Directions: Retype all of the data. Every line must match exactly.

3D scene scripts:
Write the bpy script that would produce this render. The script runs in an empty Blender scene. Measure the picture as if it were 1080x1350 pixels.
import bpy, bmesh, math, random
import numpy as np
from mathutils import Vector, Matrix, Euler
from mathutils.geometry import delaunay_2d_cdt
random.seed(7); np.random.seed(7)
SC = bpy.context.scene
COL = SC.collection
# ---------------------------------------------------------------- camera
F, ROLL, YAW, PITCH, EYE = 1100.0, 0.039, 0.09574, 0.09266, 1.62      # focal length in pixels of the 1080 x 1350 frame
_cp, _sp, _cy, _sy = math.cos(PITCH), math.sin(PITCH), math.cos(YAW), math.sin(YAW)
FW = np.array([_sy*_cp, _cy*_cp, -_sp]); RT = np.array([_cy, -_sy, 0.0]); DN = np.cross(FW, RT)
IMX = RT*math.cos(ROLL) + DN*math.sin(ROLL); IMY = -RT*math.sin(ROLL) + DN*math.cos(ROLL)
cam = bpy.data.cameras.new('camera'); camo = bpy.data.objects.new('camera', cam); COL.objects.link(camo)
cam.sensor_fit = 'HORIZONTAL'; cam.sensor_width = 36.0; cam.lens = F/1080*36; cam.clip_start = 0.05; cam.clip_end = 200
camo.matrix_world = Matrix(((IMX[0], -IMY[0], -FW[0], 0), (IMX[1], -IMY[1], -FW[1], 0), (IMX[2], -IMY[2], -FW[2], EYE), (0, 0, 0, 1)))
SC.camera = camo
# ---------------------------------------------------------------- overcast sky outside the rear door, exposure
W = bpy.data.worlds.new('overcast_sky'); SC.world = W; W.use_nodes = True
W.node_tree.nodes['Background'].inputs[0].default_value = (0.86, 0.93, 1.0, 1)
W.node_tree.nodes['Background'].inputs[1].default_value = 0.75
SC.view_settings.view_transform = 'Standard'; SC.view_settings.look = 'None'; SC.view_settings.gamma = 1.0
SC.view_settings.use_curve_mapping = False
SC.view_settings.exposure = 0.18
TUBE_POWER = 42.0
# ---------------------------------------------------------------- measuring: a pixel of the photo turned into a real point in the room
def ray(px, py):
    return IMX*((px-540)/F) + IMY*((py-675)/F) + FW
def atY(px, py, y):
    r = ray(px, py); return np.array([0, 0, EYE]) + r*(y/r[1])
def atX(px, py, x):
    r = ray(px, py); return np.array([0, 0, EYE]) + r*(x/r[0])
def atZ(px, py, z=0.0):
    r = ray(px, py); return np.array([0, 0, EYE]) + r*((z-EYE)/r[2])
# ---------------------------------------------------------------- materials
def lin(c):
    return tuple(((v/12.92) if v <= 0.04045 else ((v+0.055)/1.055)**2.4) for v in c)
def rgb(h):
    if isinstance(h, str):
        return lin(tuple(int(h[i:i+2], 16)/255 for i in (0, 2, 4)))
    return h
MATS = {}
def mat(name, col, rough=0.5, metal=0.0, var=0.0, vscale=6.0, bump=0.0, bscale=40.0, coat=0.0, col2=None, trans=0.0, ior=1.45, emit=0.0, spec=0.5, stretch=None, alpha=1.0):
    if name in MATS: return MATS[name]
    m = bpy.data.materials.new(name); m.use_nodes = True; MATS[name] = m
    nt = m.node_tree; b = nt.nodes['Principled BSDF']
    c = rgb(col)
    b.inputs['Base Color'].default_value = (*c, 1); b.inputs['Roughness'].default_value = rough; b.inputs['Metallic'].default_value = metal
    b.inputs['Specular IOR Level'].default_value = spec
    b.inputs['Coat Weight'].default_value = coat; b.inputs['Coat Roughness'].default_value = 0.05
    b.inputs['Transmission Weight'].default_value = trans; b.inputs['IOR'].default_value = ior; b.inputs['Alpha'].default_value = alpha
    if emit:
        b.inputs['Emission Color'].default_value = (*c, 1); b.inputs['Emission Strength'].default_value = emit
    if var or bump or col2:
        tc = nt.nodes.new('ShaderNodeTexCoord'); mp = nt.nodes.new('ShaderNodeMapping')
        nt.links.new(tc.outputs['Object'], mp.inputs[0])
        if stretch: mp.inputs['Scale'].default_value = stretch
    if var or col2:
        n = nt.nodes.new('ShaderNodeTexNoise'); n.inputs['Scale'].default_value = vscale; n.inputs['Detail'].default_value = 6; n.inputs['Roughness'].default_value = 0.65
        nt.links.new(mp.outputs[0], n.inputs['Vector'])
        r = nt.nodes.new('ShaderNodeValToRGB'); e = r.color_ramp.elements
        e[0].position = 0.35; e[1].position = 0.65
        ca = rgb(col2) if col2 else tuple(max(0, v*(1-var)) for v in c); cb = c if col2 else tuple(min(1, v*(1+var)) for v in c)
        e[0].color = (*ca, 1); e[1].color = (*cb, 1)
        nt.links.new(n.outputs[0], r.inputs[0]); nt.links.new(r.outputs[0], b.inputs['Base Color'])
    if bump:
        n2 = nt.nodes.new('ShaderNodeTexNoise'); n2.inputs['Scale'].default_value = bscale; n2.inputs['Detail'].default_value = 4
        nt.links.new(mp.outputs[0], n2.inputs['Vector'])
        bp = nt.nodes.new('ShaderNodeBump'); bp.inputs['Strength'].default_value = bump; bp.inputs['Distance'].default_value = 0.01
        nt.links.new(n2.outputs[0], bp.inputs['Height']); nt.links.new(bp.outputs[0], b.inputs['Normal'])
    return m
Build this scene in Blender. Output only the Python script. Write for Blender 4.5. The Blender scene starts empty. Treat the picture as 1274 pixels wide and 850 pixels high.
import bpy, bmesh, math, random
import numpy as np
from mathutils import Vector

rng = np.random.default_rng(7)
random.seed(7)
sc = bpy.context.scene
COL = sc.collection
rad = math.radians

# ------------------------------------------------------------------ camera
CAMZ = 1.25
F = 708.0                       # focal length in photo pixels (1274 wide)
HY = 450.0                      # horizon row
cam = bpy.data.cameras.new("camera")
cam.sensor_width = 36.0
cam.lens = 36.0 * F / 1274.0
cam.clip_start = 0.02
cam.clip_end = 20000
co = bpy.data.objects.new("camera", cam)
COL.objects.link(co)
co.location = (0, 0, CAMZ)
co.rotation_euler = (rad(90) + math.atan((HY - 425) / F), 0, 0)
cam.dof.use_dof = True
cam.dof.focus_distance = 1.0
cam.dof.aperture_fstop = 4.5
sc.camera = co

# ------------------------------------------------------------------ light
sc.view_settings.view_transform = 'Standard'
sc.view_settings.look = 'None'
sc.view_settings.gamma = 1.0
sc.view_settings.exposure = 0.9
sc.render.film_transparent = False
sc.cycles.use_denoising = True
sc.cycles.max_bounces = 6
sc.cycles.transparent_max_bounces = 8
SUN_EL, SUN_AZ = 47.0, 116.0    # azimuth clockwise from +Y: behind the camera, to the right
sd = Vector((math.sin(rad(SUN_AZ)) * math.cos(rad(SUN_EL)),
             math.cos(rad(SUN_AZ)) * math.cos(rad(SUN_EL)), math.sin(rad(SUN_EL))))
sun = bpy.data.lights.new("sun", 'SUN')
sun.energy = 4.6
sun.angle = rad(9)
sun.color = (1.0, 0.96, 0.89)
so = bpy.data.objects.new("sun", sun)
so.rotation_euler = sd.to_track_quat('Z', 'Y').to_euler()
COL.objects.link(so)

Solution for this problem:
Write the bpy script that would produce this render. The script runs in an empty Blender scene. Measure the picture as if it were 1080x1350 pixels.
import bpy, bmesh, math, random
import numpy as np
from mathutils import Vector, Matrix, Euler
from mathutils.geometry import delaunay_2d_cdt
random.seed(7); np.random.seed(7)
SC = bpy.context.scene
COL = SC.collection
# ---------------------------------------------------------------- camera
F, ROLL, YAW, PITCH, EYE = 1100.0, 0.039, 0.09574, 0.09266, 1.62      # focal length in pixels of the 1080 x 1350 frame
_cp, _sp, _cy, _sy = math.cos(PITCH), math.sin(PITCH), math.cos(YAW), math.sin(YAW)
FW = np.array([_sy*_cp, _cy*_cp, -_sp]); RT = np.array([_cy, -_sy, 0.0]); DN = np.cross(FW, RT)
IMX = RT*math.cos(ROLL) + DN*math.sin(ROLL); IMY = -RT*math.sin(ROLL) + DN*math.cos(ROLL)
cam = bpy.data.cameras.new('camera'); camo = bpy.data.objects.new('camera', cam); COL.objects.link(camo)
cam.sensor_fit = 'HORIZONTAL'; cam.sensor_width = 36.0; cam.lens = F/1080*36; cam.clip_start = 0.05; cam.clip_end = 200
camo.matrix_world = Matrix(((IMX[0], -IMY[0], -FW[0], 0), (IMX[1], -IMY[1], -FW[1], 0), (IMX[2], -IMY[2], -FW[2], EYE), (0, 0, 0, 1)))
SC.camera = camo
# ---------------------------------------------------------------- overcast sky outside the rear door, exposure
W = bpy.data.worlds.new('overcast_sky'); SC.world = W; W.use_nodes = True
W.node_tree.nodes['Background'].inputs[0].default_value = (0.86, 0.93, 1.0, 1)
W.node_tree.nodes['Background'].inputs[1].default_value = 0.75
SC.view_settings.view_transform = 'Standard'; SC.view_settings.look = 'None'; SC.view_settings.gamma = 1.0
SC.view_settings.use_curve_mapping = False
SC.view_settings.exposure = 0.18
TUBE_POWER = 42.0
# ---------------------------------------------------------------- measuring: a pixel of the photo turned into a real point in the room
def ray(px, py):
    return IMX*((px-540)/F) + IMY*((py-675)/F) + FW
def atY(px, py, y):
    r = ray(px, py); return np.array([0, 0, EYE]) + r*(y/r[1])
def atX(px, py, x):
    r = ray(px, py); return np.array([0, 0, EYE]) + r*(x/r[0])
def atZ(px, py, z=0.0):
    r = ray(px, py); return np.array([0, 0, EYE]) + r*((z-EYE)/r[2])
# ---------------------------------------------------------------- materials
def lin(c):
    return tuple(((v/12.92) if v <= 0.04045 else ((v+0.055)/1.055)**2.4) for v in c)
def rgb(h):
    if isinstance(h, str):
        return lin(tuple(int(h[i:i+2], 16)/255 for i in (0, 2, 4)))
    return h
MATS = {}
def mat(name, col, rough=0.5, metal=0.0, var=0.0, vscale=6.0, bump=0.0, bscale=40.0, coat=0.0, col2=None, trans=0.0, ior=1.45, emit=0.0, spec=0.5, stretch=None, alpha=1.0):
    if name in MATS: return MATS[name]
    m = bpy.data.materials.new(name); m.use_nodes = True; MATS[name] = m
    nt = m.node_tree; b = nt.nodes['Principled BSDF']
    c = rgb(col)
    b.inputs['Base Color'].default_value = (*c, 1); b.inputs['Roughness'].default_value = rough; b.inputs['Metallic'].default_value = metal
    b.inputs['Specular IOR Level'].default_value = spec
    b.inputs['Coat Weight'].default_value = coat; b.inputs['Coat Roughness'].default_value = 0.05
    b.inputs['Transmission Weight'].default_value = trans; b.inputs['IOR'].default_value = ior; b.inputs['Alpha'].default_value = alpha
    if emit:
        b.inputs['Emission Color'].default_value = (*c, 1); b.inputs['Emission Strength'].default_value = emit
    if var or bump or col2:
        tc = nt.nodes.new('ShaderNodeTexCoord'); mp = nt.nodes.new('ShaderNodeMapping')
        nt.links.new(tc.outputs['Object'], mp.inputs[0])
        if stretch: mp.inputs['Scale'].default_value = stretch
    if var or col2:
        n = nt.nodes.new('ShaderNodeTexNoise'); n.inputs['Scale'].default_value = vscale; n.inputs['Detail'].default_value = 6; n.inputs['Roughness'].default_value = 0.65
        nt.links.new(mp.outputs[0], n.inputs['Vector'])
        r = nt.nodes.new('ShaderNodeValToRGB'); e = r.color_ramp.elements
        e[0].position = 0.35; e[1].position = 0.65
        ca = rgb(col2) if col2 else tuple(max(0, v*(1-var)) for v in c); cb = c if col2 else tuple(min(1, v*(1+var)) for v in c)
        e[0].color = (*ca, 1); e[1].color = (*cb, 1)
        nt.links.new(n.outputs[0], r.inputs[0]); nt.links.new(r.outputs[0], b.inputs['Base Color'])
    if bump:
        n2 = nt.nodes.new('ShaderNodeTexNoise'); n2.inputs['Scale'].default_value = bscale; n2.inputs['Detail'].default_value = 4
        nt.links.new(mp.outputs[0], n2.inputs['Vector'])
        bp = nt.nodes.new('ShaderNodeBump'); bp.inputs['Strength'].default_value = bump; bp.inputs['Distance'].default_value = 0.01
        nt.links.new(n2.outputs[0], bp.inputs['Height']); nt.links.new(bp.outputs[0], b.inputs['Normal'])
    return m
Build this scene in Blender. Output only the Python script. Write for Blender 4.5. The Blender scene starts empty. Treat the picture as 1274 pixels wide and 850 pixels high.
import bpy, bmesh, math, random
import numpy as np
from mathutils import Vector

rng = np.random.default_rng(7)
random.seed(7)
sc = bpy.context.scene
COL = sc.collection
rad = math.radians

# ------------------------------------------------------------------ camera
CAMZ = 1.25
F = 708.0                       # focal length in photo pixels (1274 wide)
HY = 450.0                      # horizon row
cam = bpy.data.cameras.new("camera")
cam.sensor_width = 36.0
cam.lens = 36.0 * F / 1274.0
cam.clip_start = 0.02
cam.clip_end = 20000
co = bpy.data.objects.new("camera", cam)
COL.objects.link(co)
co.location = (0, 0, CAMZ)
co.rotation_euler = (rad(90) + math.atan((HY - 425) / F), 0, 0)
cam.dof.use_dof = True
cam.dof.focus_distance = 1.0
cam.dof.aperture_fstop = 4.5
sc.camera = co

# ------------------------------------------------------------------ light
sc.view_settings.view_transform = 'Standard'
sc.view_settings.look = 'None'
sc.view_settings.gamma = 1.0
sc.view_settings.exposure = 0.9
sc.render.film_transparent = False
sc.cycles.use_denoising = True
sc.cycles.max_bounces = 6
sc.cycles.transparent_max_bounces = 8
SUN_EL, SUN_AZ = 47.0, 116.0    # azimuth clockwise from +Y: behind the camera, to the right
sd = Vector((math.sin(rad(SUN_AZ)) * math.cos(rad(SUN_EL)),
             math.cos(rad(SUN_AZ)) * math.cos(rad(SUN_EL)), math.sin(rad(SUN_EL))))
sun = bpy.data.lights.new("sun", 'SUN')
sun.energy = 4.6
sun.angle = rad(9)
sun.color = (1.0, 0.96, 0.89)
so = bpy.data.objects.new("sun", sun)
so.rotation_euler = sd.to_track_quat('Z', 'Y').to_euler()
COL.objects.link(so)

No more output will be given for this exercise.